[Data records]
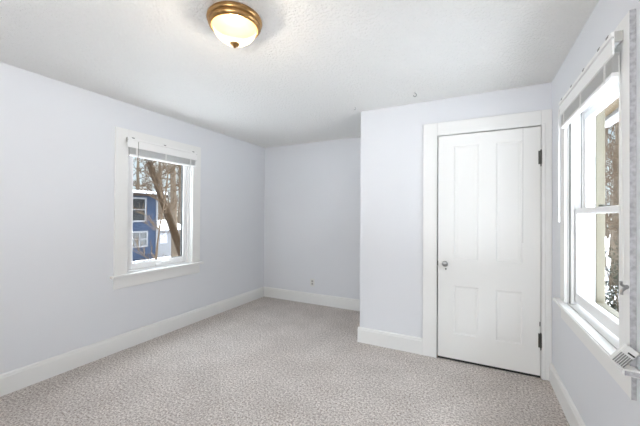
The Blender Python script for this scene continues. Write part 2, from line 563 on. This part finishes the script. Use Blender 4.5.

--

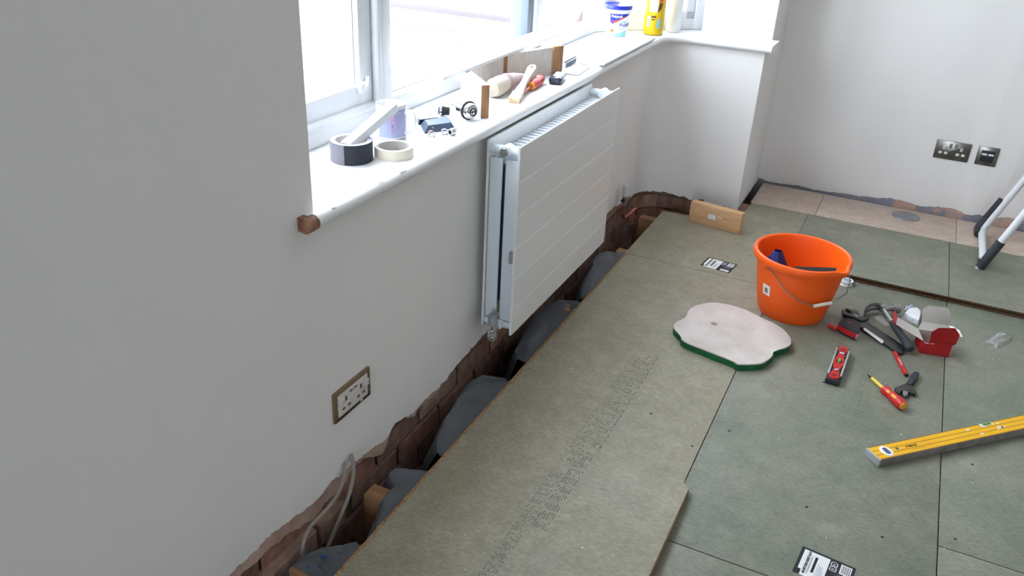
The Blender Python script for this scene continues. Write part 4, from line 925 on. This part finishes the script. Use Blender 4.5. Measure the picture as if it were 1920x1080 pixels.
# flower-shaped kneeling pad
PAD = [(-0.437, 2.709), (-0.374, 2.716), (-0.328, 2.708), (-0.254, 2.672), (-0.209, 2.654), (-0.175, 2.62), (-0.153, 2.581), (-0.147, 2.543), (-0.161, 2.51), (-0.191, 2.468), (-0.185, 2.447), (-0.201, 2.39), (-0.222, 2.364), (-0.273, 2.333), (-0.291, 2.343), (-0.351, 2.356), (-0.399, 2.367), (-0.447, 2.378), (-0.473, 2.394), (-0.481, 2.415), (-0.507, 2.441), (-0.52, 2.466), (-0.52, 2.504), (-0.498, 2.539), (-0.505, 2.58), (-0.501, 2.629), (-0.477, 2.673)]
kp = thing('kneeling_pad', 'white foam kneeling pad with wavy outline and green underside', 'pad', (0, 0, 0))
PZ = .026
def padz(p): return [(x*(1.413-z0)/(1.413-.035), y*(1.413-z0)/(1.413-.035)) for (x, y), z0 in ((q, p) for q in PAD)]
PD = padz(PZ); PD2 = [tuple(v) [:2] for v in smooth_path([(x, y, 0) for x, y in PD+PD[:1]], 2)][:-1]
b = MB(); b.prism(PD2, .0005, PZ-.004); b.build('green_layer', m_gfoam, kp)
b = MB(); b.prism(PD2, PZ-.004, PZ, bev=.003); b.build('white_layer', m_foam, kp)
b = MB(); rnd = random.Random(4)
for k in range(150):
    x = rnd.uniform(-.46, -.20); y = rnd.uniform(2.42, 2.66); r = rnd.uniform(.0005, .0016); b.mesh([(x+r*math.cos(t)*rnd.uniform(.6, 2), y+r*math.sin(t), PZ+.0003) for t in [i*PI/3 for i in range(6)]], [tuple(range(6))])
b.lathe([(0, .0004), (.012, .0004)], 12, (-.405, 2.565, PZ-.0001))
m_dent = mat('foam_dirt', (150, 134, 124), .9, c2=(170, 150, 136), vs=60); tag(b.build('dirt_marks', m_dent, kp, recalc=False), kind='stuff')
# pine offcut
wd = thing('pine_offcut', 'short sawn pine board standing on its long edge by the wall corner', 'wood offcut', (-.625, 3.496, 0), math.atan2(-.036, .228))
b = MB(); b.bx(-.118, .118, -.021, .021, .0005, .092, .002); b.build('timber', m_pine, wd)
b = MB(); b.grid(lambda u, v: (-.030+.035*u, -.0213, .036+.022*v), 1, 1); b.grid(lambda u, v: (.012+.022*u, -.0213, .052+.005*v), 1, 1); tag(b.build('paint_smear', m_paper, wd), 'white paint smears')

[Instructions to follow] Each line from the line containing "were 1920x1080 pixels." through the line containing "b = MB(); b.grid(lambda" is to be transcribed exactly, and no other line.

[Written answer]
The Blender Python script for this scene continues. Write part 4, from line 925 on. This part finishes the script. Use Blender 4.5. Measure the picture as if it were 1920x1080 pixels.
# flower-shaped kneeling pad
PAD = [(-0.437, 2.709), (-0.374, 2.716), (-0.328, 2.708), (-0.254, 2.672), (-0.209, 2.654), (-0.175, 2.62), (-0.153, 2.581), (-0.147, 2.543), (-0.161, 2.51), (-0.191, 2.468), (-0.185, 2.447), (-0.201, 2.39), (-0.222, 2.364), (-0.273, 2.333), (-0.291, 2.343), (-0.351, 2.356), (-0.399, 2.367), (-0.447, 2.378), (-0.473, 2.394), (-0.481, 2.415), (-0.507, 2.441), (-0.52, 2.466), (-0.52, 2.504), (-0.498, 2.539), (-0.505, 2.58), (-0.501, 2.629), (-0.477, 2.673)]
kp = thing('kneeling_pad', 'white foam kneeling pad with wavy outline and green underside', 'pad', (0, 0, 0))
PZ = .026
def padz(p): return [(x*(1.413-z0)/(1.413-.035), y*(1.413-z0)/(1.413-.035)) for (x, y), z0 in ((q, p) for q in PAD)]
PD = padz(PZ); PD2 = [tuple(v) [:2] for v in smooth_path([(x, y, 0) for x, y in PD+PD[:1]], 2)][:-1]
b = MB(); b.prism(PD2, .0005, PZ-.004); b.build('green_layer', m_gfoam, kp)
b = MB(); b.prism(PD2, PZ-.004, PZ, bev=.003); b.build('white_layer', m_foam, kp)
b = MB(); rnd = random.Random(4)
for k in range(150):
    x = rnd.uniform(-.46, -.20); y = rnd.uniform(2.42, 2.66); r = rnd.uniform(.0005, .0016); b.mesh([(x+r*math.cos(t)*rnd.uniform(.6, 2), y+r*math.sin(t), PZ+.0003) for t in [i*PI/3 for i in range(6)]], [tuple(range(6))])
b.lathe([(0, .0004), (.012, .0004)], 12, (-.405, 2.565, PZ-.0001))
m_dent = mat('foam_dirt', (150, 134, 124), .9, c2=(170, 150, 136), vs=60); tag(b.build('dirt_marks', m_dent, kp, recalc=False), kind='stuff')
# pine offcut
wd = thing('pine_offcut', 'short sawn pine board standing on its long edge by the wall corner', 'wood offcut', (-.625, 3.496, 0), math.atan2(-.036, .228))
b = MB(); b.bx(-.118, .118, -.021, .021, .0005, .092, .002); b.build('timber', m_pine, wd)
b = MB(); b.grid(lambda u, v: (-.030+.035*u, -.0213, .036+.022*v), 1, 1); b.grid(lambda u, v: (.012+.022*u, -.0213, .052+.005*v), 1, 1); tag(b.build('paint_smear', m_paper, wd), 'white paint smears')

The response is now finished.